U.S. Rep. Ron Barber today announced that Pima Prevention Partnership has received a $200,000 federal grant to be used in an innovative program in which teens accused of some crimes are judged by their peers.

The funding will benefit Pima County Teen Court, which has been in operation since 1995.

“Teen Court has done an excellent job of keeping young offenders out of the juvenile justice system,” Barber said today. “This grant will allow the court to offer even more services to teens who are arrested for minor crimes.”

The U.S. Department of Health and Human Services today awarded the $200,000 Mental Health and Substance Abuse Service Grant to Pima Prevention Partnership.

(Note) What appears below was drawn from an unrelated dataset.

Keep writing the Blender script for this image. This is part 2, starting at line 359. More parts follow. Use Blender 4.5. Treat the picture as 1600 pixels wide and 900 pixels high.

Claire Scheuren, deputy director of the partnership, said the three-year grant will allow Teen Court to implement substance abuse screening and treatment for the estimated 450 teens per year who participate in Teen Court.

Teen Court is a diversion program for minors who have been arrested and have admitted guilt to their crime. These teens who usually are first or second offenders may agree to choose Teen Court where they are sentenced by a jury of their peers instead of going through the Pima County Juvenile Justice Court system.

All participants in the courtroom are teens, except for the judge. Since its inception nearly 18 years ago, Teen Court has conducted more than 5,000 cases. The rate of teens who reoffend is about half that of teens who go through the transitional juvenile court process.